Behind the Gates at Graceland – Rolling Stone
Written by on January 23, 2023
Friends Jeanene Erdahl and Lisa Larson drove all night from Minnesota to Graceland, arriving in Memphis at 4:30 in the morning to queue up for a memorial honoring the life of Lisa Marie Presley, who died last week at 54. Later today, they’ll turn around and do it again.
Erdahl and Larson, who became fast friends seven years ago after bonding over their mutual love of Elvis, watched the memorial service just steps from where mourners like Axl Rose and Alanis Morissette were paying musical tribute to the only child of Elvis and Priscilla Presley.
“She was part of our generation, and [we] watched her go through struggles in her life and overcome them,” Erdahl tells Rolling Stone. “She had strength and character and pizzazz, and she just seemed so fun.”
Mourners traveled from around the world to pay their respects to Lisa Marie, a talented musician herself, as well as the caretaker of her father’s legacy for most of her life. Debbie Ramage of Courtenay, British Columbia, was planning to finally visit Graceland next year on her 60th birthday, but decided to come now instead to pay her respects to the family. “I think she was brilliant,” Ramage says of Lisa Marie. “She was very much like her father. She’s got that beautiful spirit like her dad, and she was a beautiful singer.”

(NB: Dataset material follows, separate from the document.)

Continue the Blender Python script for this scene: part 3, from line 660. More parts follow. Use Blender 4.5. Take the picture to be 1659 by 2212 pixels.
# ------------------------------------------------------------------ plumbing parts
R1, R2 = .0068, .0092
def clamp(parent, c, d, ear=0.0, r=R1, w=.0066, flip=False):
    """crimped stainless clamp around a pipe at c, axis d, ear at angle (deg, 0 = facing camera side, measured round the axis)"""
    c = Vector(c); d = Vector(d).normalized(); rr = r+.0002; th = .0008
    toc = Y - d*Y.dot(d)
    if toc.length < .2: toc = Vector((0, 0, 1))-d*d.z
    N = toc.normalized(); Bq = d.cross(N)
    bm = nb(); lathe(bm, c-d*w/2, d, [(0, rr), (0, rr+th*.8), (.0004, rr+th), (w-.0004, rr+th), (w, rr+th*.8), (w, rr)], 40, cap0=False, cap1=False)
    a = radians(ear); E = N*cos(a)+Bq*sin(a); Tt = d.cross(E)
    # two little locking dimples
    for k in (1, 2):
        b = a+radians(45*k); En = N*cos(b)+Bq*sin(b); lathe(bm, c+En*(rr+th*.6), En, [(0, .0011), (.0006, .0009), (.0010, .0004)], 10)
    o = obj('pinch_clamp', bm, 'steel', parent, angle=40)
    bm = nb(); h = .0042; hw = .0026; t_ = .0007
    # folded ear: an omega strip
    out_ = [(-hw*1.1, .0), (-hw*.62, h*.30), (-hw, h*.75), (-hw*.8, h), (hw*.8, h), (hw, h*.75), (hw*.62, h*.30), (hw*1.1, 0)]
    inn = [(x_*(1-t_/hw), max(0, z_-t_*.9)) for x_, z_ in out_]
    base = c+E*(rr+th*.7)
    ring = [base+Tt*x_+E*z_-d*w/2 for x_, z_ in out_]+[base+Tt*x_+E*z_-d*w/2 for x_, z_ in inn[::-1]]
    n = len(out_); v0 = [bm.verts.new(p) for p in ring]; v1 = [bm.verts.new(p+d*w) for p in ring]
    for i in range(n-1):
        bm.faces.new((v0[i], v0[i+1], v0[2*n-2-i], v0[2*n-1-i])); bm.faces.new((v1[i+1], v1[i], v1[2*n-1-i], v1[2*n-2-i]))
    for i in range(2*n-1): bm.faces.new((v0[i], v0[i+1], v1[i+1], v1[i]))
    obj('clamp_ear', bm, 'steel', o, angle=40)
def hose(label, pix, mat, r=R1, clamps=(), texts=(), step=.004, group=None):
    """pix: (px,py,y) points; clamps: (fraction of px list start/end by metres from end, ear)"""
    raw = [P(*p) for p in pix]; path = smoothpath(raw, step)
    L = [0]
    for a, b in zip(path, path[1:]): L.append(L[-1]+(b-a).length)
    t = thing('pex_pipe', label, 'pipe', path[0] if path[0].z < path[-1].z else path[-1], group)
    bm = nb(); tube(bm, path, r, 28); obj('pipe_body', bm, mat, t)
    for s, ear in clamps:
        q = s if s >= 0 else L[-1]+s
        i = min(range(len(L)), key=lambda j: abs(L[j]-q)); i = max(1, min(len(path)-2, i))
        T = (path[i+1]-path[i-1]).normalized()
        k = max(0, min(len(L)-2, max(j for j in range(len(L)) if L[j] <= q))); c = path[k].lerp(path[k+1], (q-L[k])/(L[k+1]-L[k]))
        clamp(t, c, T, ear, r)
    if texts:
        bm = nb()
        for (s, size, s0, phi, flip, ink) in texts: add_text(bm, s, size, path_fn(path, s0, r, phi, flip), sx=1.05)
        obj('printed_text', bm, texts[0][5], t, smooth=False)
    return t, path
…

Under a cold, gray winter sky in Memphis, family, friends, and a crowd of mourners estimated in the thousands gathered in front of a stage set up just behind the gates of Graceland — the mansion Elvis bought in 1957 and the home where Lisa Marie spent her first four years. Attendees lined the circular drive and stretched toward the stone wall running along the north side of the property as a succession of guests, from Priscilla Presley to Memphis Mafia alum Jerry Schilling, took the dais. As each guest exited the tent, the crowd — unprompted — raised aloft photos of Lisa Marie and waved them in tribute.
Like the overall mood, the musical performances were mostly somber, with Billy Corgan of Smashing Pumpkins (whose friendship with Lisa Marie dates to their 2003 collaboration “Savior”) playing the Adore cut “To Sheila” on an acoustic guitar. Alanis Morissette took the stage with a pianist to sing “Rest,” which she wrote after Chester Bennington’s suicide in 2017 and released for Mental Health Action Day in 2021.
Then in a surprise appearance that could only be overshadowed by a cameo from Elvis himself, Axl Rose emerged. Dressed in a long dark coat and scarf, the Guns N’ Roses frontman, vulnerable and emotional, stood behind the podium at Graceland and admitted he was tongue-tied and nervous about being asked to speak at the memorial. “I’m still in shock, as I feel like I will continue to be for quite some time,” Rose, a longtime friend of Lisa Marie, said. “I feel like I’m supposed to be texting her like right now.” He followed his remarks, read from his phone, by taking a seat at the grand piano and playing a fleet-fingered rendition of GNR’s signature ballad, “November Rain.”
Following the just-over-an-hour service, the mourners — who were asked not to photograph family members and guests out of respect for Lisa Marie — quietly walked Graceland’s driveway to Lisa Marie’s final resting place in the Meditation Garden, the same route that thousands of the Presley faithful take each August 15 as part of the candlelight vigil to mark the anniversary of Elvis’ death.
Wreaths sent from Elvis fan clubs in Italy, Japan, Sweden, and Germany lined the walkway leading to the garden. A bouquet of white and red roses were placed nearby, with a card reading “In Loving Memory, From Axl Rose.” Mourners filed through slowly, first passing the graves of Elvis and his parents, Gladys and Vernon, then curving around to pay respects at Lisa Marie’s grave next to her son, Benjamin Keough, whose suicide in 2020 shattered Lisa Marie. Flowers, stuffed animals, and other mementoes surrounded their mausoleums, with another bouquet of white roses — this one sent by Oprah Winfrey — bridging them.
After paying her respects, Katrina McElyea of Memphis — whose mother was a nurse for Elvis’ controversial physician, Dr. George Nichopoulos, and who occasionally plays Elvis’ mother in reenactments of his life — reflected on Lisa Marie’s memory and what she meant to the global Elvis community.
“She was someone who cared about not just her family and her father’s legacy; she cared about the fans, she cared about the tribute artists,” McElyea says. “She genuinely loved every one of us, and to be here and give back even a fraction of that love is really special for me.”